§ Aim of the task
Retype all material exactly. Pictures stay out of the copy.

§ Supplied data

○ ○ ○ ○ ○

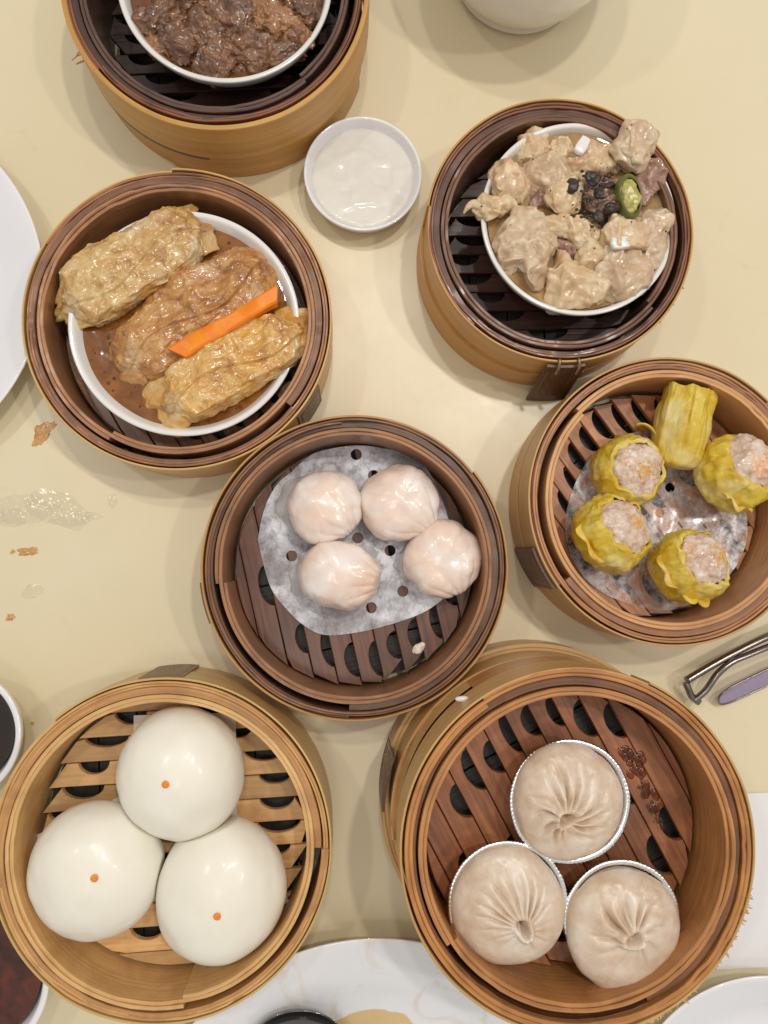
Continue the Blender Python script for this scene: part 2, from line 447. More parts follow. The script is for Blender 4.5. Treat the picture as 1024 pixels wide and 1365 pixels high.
def steamer(label, rim, rpx, z0, h, sty, slat_deg, slat_w=1.3, floor=1.6, clasp=None, seed=1, lower=0.30, ow=.36, gw=.42, iw=.42, gd=.14, split=.5, band_t=.12, notch_in=1.6, low_frac=.46, inner_up=0.0):
    S = STY[sty]; rng = random.Random(seed)
    c = pix(rim[0], rim[1], z0 + h); R = plen(rpx, rim[0], rim[1], z0 + h); c.z = z0
    t = thing('bamboo_steamer', label, 'bamboo steamer', c, 'round bamboo steamers of dim sum')
    r3 = R; r2 = R - ow; r1 = r2 - gw; r0 = r1 - iw
    a0 = rng.uniform(0, 6.28)
    strip_coil('bark_band', S['band'], t, R + .01, R + .01 + band_t, 1, h * split, h + .01, a0, seed, .035, .04)
    strip_coil('lower_hoop', S['band'], t, R + .01, R + lower, 2, 0.0, h * low_frac, a0 + 2, seed + 1, .03, .04)
    strip_coil('outer_hoop', S['rim'], t, r2, r3 - .08, 2, 0.15, h - .02, a0 + 1, seed + 2, .09, .06, .07)
    strip_coil('spacer_hoop', S['groove'], t, r1, r2, 1, 0.2, h - gd, a0 + 4, seed + 3, .08, .04, .08)
    strip_coil('inner_hoop', S['inner'], t, r0, r1, 2, 0.2, h + inner_up, a0 + 2.6, seed + 4, .08, .05, .06)
    Rf = r0 - .03; ang = math.radians(slat_deg)
    k = math.ceil(Rf / slat_w)
    off = rng.uniform(-.3, .3) * slat_w
    for i in range(-k - 1, k + 1):
        u0 = i * slat_w + off + .025; u1 = u0 + slat_w - .05
        if u0 < -Rf + .12: u0 = -Rf + .02
        if u1 > Rf - .12: u1 = Rf - .02
        if u1 - u0 < .3: continue
        um = (u0 + u1) / 2; L = math.sqrt(max(Rf ** 2 - um ** 2, 0.2)); Ln = math.sqrt(max(Rf ** 2 - max(abs(u0), abs(u1)) ** 2, 0))
        nt = []
        dp = min(.52 * slat_w, .52 * (u1 - u0))
        if u1 < Rf - .5:
            if Ln > notch_in + 1.6:
                nt = [(s * (Ln - notch_in) + rng.uniform(-.4, .4), rng.uniform(.85, 1.3), dp * rng.uniform(.75, 1.15)) for s in (-1, 1)]
                if Ln > 5.0: nt.append((rng.uniform(-.3, .3), 1.0, dp))
            elif Ln > 1.3: nt = [(0, min(1.25, Ln - .5), dp)]
        V, Fc, U = slat_mesh(u0, u1, Rf, .38, nt)
        U = U + np.array([rng.uniform(0, 50), rng.uniform(0, 50)])
        V = rotz(V, ang); V[:, 2] += floor + rng.uniform(-.035, .02)
        mesh_obj('slat', V, Fc, S['slat'], t, U, sharp=40)
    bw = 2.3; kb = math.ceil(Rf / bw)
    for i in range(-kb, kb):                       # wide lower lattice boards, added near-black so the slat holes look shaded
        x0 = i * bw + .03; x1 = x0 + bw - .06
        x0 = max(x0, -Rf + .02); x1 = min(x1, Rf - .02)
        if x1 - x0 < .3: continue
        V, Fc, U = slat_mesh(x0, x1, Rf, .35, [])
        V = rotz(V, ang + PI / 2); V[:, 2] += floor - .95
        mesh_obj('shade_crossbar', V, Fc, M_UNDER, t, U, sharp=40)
    if clasp is not None:
        cd, cw, lean = clasp; ca = math.radians(cd)
        V, Fc, U = clasp_mesh(R + lower + .03, ca, cw, .12, h - .3, lean)
        cl = mesh_obj('clasp', V, Fc, S['clasp'], t, U, sharp=40)
        for s in ((-.22, .28) if sty == 'rib' else ()):
            a = ca + s * cw / R; rr = R + .05
            P = [(math.cos(a) * q, math.sin(a) * q, z) for q, z in ((rr - .02, h - .1), (rr + .02, h + .1), (rr + .2, h + .1), (rr + lower + .3, h - .15), (rr + lower + .42, h - .6))]
            V, Fc = tube(catmull(P, 4), .1, 8); mesh_obj('staple', V, Fc, M_STAPLE, cl)
    t['_floor'] = z0 + floor
    return t, c, R, r0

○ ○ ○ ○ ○

§ Result below
Continue the Blender Python script for this scene: part 2, from line 447. More parts follow. The script is for Blender 4.5. Treat the picture as 1024 pixels wide and 1365 pixels high.
def steamer(label, rim, rpx, z0, h, sty, slat_deg, slat_w=1.3, floor=1.6, clasp=None, seed=1, lower=0.30, ow=.36, gw=.42, iw=.42, gd=.14, split=.5, band_t=.12, notch_in=1.6, low_frac=.46, inner_up=0.0):
    S = STY[sty]; rng = random.Random(seed)
    c = pix(rim[0], rim[1], z0 + h); R = plen(rpx, rim[0], rim[1], z0 + h); c.z = z0
    t = thing('bamboo_steamer', label, 'bamboo steamer', c, 'round bamboo steamers of dim sum')
    r3 = R; r2 = R - ow; r1 = r2 - gw; r0 = r1 - iw
    a0 = rng.uniform(0, 6.28)
    strip_coil('bark_band', S['band'], t, R + .01, R + .01 + band_t, 1, h * split, h + .01, a0, seed, .035, .04)
    strip_coil('lower_hoop', S['band'], t, R + .01, R + lower, 2, 0.0, h * low_frac, a0 + 2, seed + 1, .03, .04)
    strip_coil('outer_hoop', S['rim'], t, r2, r3 - .08, 2, 0.15, h - .02, a0 + 1, seed + 2, .09, .06, .07)
    strip_coil('spacer_hoop', S['groove'], t, r1, r2, 1, 0.2, h - gd, a0 + 4, seed + 3, .08, .04, .08)
    strip_coil('inner_hoop', S['inner'], t, r0, r1, 2, 0.2, h + inner_up, a0 + 2.6, seed + 4, .08, .05, .06)
    Rf = r0 - .03; ang = math.radians(slat_deg)
    k = math.ceil(Rf / slat_w)
    off = rng.uniform(-.3, .3) * slat_w
    for i in range(-k - 1, k + 1):
        u0 = i * slat_w + off + .025; u1 = u0 + slat_w - .05
        if u0 < -Rf + .12: u0 = -Rf + .02
        if u1 > Rf - .12: u1 = Rf - .02
        if u1 - u0 < .3: continue
        um = (u0 + u1) / 2; L = math.sqrt(max(Rf ** 2 - um ** 2, 0.2)); Ln = math.sqrt(max(Rf ** 2 - max(abs(u0), abs(u1)) ** 2, 0))
        nt = []
        dp = min(.52 * slat_w, .52 * (u1 - u0))
        if u1 < Rf - .5:
            if Ln > notch_in + 1.6:
                nt = [(s * (Ln - notch_in) + rng.uniform(-.4, .4), rng.uniform(.85, 1.3), dp * rng.uniform(.75, 1.15)) for s in (-1, 1)]
                if Ln > 5.0: nt.append((rng.uniform(-.3, .3), 1.0, dp))
            elif Ln > 1.3: nt = [(0, min(1.25, Ln - .5), dp)]
        V, Fc, U = slat_mesh(u0, u1, Rf, .38, nt)
        U = U + np.array([rng.uniform(0, 50), rng.uniform(0, 50)])
        V = rotz(V, ang); V[:, 2] += floor + rng.uniform(-.035, .02)
        mesh_obj('slat', V, Fc, S['slat'], t, U, sharp=40)
    bw = 2.3; kb = math.ceil(Rf / bw)
    for i in range(-kb, kb):                       # wide lower lattice boards, added near-black so the slat holes look shaded
        x0 = i * bw + .03; x1 = x0 + bw - .06
        x0 = max(x0, -Rf + .02); x1 = min(x1, Rf - .02)
        if x1 - x0 < .3: continue
        V, Fc, U = slat_mesh(x0, x1, Rf, .35, [])
        V = rotz(V, ang + PI / 2); V[:, 2] += floor - .95
        mesh_obj('shade_crossbar', V, Fc, M_UNDER, t, U, sharp=40)
    if clasp is not None:
        cd, cw, lean = clasp; ca = math.radians(cd)
        V, Fc, U = clasp_mesh(R + lower + .03, ca, cw, .12, h - .3, lean)
        cl = mesh_obj('clasp', V, Fc, S['clasp'], t, U, sharp=40)
        for s in ((-.22, .28) if sty == 'rib' else ()):
            a = ca + s * cw / R; rr = R + .05
            P = [(math.cos(a) * q, math.sin(a) * q, z) for q, z in ((rr - .02, h - .1), (rr + .02, h + .1), (rr + .2, h + .1), (rr + lower + .3, h - .15), (rr + lower + .42, h - .6))]
            V, Fc = tube(catmull(P, 4), .1, 8); mesh_obj('staple', V, Fc, M_STAPLE, cl)
    t['_floor'] = z0 + floor
    return t, c, R, r0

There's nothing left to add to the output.